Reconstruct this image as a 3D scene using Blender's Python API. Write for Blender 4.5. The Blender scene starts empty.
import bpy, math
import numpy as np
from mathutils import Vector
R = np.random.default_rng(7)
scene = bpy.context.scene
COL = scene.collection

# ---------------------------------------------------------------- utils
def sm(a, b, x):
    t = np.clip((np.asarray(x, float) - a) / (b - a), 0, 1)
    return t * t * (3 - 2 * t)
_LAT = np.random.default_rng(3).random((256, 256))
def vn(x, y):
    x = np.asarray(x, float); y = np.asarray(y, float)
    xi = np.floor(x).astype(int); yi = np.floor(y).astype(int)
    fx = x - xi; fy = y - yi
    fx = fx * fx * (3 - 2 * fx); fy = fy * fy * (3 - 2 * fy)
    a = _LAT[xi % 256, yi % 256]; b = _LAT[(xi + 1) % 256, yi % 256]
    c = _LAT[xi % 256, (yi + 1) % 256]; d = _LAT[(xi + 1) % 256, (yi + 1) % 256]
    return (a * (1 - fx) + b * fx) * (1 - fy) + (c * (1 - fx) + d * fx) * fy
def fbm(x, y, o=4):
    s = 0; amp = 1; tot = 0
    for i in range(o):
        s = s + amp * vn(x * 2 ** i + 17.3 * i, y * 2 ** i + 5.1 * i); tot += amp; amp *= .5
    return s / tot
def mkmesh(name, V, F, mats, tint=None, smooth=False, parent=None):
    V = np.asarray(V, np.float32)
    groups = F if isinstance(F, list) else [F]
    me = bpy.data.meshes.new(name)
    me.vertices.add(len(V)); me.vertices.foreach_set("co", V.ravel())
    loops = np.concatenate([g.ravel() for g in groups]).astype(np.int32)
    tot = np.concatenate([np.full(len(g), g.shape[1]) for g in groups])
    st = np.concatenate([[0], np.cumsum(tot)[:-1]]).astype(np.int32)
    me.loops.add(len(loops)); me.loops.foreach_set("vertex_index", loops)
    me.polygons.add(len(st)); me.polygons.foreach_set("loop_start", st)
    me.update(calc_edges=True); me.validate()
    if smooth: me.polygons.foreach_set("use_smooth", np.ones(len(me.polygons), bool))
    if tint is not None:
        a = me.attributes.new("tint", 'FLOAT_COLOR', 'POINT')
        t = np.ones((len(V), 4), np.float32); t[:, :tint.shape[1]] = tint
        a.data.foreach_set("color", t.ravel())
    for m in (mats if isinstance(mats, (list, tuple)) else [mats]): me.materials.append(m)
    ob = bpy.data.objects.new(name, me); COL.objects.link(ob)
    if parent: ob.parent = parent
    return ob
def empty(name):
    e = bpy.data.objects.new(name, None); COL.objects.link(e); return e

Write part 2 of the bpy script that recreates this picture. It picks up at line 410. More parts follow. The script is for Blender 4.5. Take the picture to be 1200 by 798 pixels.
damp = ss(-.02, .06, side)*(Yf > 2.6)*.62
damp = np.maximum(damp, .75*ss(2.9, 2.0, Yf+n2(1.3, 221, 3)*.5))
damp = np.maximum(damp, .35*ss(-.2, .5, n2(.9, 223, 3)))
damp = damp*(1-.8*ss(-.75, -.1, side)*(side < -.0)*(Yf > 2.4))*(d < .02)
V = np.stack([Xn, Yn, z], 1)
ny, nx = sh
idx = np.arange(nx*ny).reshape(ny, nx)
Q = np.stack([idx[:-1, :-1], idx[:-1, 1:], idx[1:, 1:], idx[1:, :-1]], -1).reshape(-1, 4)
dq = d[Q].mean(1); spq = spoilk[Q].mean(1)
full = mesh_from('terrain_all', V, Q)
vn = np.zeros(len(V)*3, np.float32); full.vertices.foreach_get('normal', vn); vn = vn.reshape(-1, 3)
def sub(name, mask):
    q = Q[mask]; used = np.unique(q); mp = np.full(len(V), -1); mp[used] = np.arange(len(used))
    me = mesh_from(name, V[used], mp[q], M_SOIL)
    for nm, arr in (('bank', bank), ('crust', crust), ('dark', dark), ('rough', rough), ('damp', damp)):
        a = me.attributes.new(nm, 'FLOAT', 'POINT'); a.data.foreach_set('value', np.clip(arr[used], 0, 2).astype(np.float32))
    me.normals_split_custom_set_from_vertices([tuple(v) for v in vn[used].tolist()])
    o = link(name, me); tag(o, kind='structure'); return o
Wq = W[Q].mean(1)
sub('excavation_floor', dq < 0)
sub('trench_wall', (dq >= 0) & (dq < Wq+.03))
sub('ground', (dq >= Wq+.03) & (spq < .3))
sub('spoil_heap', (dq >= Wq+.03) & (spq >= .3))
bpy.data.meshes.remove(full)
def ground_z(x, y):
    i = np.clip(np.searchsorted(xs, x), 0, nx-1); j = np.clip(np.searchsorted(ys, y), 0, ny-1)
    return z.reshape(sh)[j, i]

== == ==

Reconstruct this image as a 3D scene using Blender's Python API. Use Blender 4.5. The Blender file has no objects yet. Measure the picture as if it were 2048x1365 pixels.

== == ==

▸ **DO THIS**:
Where a line above contains the string "attributes", copy that line.

▸ **ANSWER IN FULL**:
        a = me.attributes.new("tint", 'FLOAT_COLOR', 'POINT')
        a = me.attributes.new(nm, 'FLOAT', 'POINT'); a.data.foreach_set('value', np.clip(arr[used], 0, 2).astype(np.float32))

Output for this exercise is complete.